(Task to carry out)
Find each line with the word "that" and copy it.

------------------------------------

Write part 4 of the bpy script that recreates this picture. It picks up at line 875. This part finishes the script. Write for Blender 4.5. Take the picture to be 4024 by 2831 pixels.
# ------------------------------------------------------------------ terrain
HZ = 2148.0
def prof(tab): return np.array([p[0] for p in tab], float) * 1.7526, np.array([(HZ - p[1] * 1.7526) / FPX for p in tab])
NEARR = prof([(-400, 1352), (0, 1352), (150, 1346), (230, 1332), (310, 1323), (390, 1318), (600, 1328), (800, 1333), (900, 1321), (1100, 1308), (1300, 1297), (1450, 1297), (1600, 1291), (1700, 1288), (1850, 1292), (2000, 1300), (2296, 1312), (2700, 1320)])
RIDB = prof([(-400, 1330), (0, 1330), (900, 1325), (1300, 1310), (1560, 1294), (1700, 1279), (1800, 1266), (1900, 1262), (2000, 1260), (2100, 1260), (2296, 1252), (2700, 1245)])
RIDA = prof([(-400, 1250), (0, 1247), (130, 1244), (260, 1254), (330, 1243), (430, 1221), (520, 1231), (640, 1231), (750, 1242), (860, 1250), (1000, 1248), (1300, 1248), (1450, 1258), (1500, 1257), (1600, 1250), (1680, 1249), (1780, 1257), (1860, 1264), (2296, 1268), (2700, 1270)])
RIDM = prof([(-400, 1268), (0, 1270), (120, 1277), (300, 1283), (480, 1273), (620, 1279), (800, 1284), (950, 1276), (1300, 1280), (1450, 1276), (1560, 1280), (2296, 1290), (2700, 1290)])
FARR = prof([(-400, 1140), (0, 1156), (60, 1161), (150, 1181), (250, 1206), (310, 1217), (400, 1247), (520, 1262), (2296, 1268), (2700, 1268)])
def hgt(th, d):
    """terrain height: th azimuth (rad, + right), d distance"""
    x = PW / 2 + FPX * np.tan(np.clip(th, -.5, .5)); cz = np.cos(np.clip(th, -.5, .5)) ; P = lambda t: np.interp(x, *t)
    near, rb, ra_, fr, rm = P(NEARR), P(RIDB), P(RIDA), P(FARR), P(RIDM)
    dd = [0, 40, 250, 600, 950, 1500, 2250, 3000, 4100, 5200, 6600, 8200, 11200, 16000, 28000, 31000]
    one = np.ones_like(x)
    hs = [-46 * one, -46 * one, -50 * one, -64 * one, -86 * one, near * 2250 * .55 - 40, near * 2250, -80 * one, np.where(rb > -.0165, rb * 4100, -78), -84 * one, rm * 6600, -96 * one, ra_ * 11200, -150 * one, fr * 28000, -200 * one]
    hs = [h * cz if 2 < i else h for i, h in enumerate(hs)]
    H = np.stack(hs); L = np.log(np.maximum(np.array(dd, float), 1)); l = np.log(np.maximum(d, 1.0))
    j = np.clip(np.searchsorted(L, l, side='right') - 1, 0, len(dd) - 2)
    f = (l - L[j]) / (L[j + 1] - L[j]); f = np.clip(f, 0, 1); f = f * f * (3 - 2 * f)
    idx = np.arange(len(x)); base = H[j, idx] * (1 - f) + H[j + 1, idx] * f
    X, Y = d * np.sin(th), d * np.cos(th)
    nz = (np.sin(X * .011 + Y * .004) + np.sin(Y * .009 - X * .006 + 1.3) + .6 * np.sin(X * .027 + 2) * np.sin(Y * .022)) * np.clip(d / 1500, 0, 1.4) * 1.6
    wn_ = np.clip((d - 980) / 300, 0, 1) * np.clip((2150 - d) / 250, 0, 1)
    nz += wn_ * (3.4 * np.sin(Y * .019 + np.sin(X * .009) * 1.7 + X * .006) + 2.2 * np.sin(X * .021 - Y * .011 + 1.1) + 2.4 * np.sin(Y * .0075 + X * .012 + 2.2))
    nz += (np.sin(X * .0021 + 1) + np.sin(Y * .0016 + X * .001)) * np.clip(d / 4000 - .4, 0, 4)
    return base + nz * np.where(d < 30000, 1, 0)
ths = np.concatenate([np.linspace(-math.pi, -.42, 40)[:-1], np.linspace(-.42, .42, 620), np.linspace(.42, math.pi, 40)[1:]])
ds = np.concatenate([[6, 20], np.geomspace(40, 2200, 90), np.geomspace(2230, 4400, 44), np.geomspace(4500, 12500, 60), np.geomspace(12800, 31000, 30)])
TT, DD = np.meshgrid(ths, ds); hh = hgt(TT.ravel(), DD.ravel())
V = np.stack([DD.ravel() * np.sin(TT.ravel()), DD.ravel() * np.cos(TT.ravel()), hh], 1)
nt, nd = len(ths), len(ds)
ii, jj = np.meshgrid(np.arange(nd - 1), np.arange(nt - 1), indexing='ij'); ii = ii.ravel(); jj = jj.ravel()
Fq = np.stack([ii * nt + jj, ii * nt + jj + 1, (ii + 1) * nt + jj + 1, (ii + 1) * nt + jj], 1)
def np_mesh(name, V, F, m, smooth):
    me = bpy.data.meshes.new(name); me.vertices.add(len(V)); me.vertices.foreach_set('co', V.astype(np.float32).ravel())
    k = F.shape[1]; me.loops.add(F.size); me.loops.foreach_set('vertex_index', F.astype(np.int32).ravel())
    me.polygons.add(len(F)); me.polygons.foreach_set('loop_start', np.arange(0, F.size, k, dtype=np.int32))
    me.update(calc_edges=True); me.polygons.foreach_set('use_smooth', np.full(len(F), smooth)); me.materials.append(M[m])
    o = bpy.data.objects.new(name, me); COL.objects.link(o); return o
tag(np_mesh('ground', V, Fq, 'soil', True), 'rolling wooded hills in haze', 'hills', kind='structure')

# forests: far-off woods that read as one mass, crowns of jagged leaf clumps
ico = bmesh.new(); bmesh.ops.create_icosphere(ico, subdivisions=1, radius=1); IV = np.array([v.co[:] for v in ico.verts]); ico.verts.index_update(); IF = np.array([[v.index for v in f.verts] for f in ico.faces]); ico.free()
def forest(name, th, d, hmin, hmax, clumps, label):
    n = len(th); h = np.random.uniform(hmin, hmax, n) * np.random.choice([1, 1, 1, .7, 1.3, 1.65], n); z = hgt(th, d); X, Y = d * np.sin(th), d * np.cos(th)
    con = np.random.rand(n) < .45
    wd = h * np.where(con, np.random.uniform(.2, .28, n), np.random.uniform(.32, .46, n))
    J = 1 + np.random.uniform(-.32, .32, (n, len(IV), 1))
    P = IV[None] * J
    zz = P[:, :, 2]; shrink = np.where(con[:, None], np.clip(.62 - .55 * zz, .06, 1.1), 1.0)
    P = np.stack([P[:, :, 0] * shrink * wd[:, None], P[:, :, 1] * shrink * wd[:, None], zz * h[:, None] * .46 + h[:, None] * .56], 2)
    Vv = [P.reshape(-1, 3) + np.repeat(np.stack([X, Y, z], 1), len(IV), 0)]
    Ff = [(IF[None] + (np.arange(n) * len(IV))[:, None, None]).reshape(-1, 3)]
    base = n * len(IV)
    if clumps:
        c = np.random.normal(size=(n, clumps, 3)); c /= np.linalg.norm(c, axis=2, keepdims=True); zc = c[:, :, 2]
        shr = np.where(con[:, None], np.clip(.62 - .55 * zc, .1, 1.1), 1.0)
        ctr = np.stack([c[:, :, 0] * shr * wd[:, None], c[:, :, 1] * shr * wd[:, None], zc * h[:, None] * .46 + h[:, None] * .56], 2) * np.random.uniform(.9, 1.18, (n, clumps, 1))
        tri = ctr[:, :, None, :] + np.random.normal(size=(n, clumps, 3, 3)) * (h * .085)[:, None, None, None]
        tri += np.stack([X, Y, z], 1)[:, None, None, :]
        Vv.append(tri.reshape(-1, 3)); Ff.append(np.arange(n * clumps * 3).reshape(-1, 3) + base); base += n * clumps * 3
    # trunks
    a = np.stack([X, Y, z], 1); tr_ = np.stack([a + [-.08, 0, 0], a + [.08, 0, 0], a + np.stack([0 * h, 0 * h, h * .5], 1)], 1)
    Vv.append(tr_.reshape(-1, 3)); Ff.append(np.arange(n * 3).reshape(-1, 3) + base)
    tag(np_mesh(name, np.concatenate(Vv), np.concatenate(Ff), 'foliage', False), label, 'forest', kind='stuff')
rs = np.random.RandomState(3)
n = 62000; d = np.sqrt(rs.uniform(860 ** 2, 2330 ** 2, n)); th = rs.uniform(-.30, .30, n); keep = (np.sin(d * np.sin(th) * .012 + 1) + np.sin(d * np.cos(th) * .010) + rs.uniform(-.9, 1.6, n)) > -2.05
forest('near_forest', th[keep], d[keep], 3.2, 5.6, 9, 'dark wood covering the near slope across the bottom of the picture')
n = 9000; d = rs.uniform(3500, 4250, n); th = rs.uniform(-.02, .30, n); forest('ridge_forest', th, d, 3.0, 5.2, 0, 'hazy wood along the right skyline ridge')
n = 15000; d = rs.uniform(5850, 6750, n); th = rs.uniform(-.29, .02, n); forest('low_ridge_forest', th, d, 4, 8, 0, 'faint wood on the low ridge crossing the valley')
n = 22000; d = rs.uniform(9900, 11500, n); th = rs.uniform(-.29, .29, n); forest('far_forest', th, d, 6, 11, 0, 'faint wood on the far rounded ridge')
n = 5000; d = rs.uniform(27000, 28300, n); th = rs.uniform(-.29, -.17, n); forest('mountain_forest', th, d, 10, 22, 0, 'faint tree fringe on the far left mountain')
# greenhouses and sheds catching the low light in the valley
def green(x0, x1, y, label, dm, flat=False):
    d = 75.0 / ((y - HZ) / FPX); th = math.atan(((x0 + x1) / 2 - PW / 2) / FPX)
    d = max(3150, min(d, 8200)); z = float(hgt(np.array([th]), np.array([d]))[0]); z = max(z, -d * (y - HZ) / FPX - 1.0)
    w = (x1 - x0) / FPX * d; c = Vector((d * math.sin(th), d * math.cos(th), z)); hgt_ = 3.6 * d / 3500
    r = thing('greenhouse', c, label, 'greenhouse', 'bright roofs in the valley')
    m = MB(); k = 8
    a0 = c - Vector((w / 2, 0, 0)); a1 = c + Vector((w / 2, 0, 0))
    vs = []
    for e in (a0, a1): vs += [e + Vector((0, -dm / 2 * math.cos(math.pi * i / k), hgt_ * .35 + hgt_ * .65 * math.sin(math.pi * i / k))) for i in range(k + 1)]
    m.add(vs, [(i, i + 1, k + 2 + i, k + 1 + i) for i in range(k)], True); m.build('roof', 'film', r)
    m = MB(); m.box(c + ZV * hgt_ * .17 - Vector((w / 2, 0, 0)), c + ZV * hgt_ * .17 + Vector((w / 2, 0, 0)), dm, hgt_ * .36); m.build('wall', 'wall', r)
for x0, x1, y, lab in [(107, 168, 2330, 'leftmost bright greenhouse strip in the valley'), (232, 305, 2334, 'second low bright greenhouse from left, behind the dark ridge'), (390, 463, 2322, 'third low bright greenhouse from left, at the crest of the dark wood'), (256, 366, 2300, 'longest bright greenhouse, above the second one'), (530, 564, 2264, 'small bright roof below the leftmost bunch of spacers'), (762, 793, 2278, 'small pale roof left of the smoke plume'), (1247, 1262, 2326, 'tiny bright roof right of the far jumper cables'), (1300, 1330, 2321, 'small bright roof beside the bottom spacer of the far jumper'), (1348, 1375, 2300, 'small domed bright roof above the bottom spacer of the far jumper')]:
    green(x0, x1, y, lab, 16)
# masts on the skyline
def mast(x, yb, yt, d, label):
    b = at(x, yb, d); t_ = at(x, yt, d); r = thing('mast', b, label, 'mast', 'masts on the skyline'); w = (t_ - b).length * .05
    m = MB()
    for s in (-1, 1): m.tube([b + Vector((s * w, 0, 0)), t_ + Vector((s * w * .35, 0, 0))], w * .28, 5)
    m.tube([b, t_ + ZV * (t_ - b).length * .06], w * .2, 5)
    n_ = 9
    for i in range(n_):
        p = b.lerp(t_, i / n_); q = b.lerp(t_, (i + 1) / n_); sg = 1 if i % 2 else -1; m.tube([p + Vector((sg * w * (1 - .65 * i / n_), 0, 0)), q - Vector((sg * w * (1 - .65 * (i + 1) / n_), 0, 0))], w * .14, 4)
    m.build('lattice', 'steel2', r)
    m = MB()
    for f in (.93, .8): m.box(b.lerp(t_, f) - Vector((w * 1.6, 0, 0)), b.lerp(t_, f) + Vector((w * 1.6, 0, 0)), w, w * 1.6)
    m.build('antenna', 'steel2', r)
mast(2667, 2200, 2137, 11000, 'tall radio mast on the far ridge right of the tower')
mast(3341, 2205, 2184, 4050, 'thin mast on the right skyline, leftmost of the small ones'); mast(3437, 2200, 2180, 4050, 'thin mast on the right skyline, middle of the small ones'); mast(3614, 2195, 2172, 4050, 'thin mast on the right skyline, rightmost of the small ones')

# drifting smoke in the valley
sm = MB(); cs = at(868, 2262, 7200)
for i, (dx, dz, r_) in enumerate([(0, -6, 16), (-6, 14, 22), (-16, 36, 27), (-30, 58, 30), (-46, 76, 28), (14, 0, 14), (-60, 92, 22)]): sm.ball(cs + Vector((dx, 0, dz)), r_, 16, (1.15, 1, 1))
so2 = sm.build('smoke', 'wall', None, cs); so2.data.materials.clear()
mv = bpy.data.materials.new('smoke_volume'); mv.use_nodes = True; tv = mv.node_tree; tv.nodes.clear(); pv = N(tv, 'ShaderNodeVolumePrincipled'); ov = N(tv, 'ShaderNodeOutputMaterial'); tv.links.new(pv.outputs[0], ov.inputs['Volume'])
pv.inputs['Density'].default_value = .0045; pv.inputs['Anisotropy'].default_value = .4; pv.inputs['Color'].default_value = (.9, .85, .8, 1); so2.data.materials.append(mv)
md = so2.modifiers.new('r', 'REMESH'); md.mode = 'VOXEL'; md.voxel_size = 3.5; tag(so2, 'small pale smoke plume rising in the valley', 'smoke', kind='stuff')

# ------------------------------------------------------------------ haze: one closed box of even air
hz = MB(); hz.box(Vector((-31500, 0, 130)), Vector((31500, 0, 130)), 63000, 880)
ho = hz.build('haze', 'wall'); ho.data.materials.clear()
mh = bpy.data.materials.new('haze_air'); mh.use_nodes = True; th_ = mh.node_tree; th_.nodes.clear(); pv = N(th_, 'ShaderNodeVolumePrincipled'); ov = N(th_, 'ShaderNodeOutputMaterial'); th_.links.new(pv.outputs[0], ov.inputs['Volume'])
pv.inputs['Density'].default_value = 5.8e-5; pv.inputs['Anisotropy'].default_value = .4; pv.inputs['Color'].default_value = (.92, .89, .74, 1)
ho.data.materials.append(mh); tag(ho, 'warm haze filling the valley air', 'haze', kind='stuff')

------------------------------------

(Task solution)
Write part 4 of the bpy script that recreates this picture. It picks up at line 875. This part finishes the script. Write for Blender 4.5. Take the picture to be 4024 by 2831 pixels.
# forests: far-off woods that read as one mass, crowns of jagged leaf clumps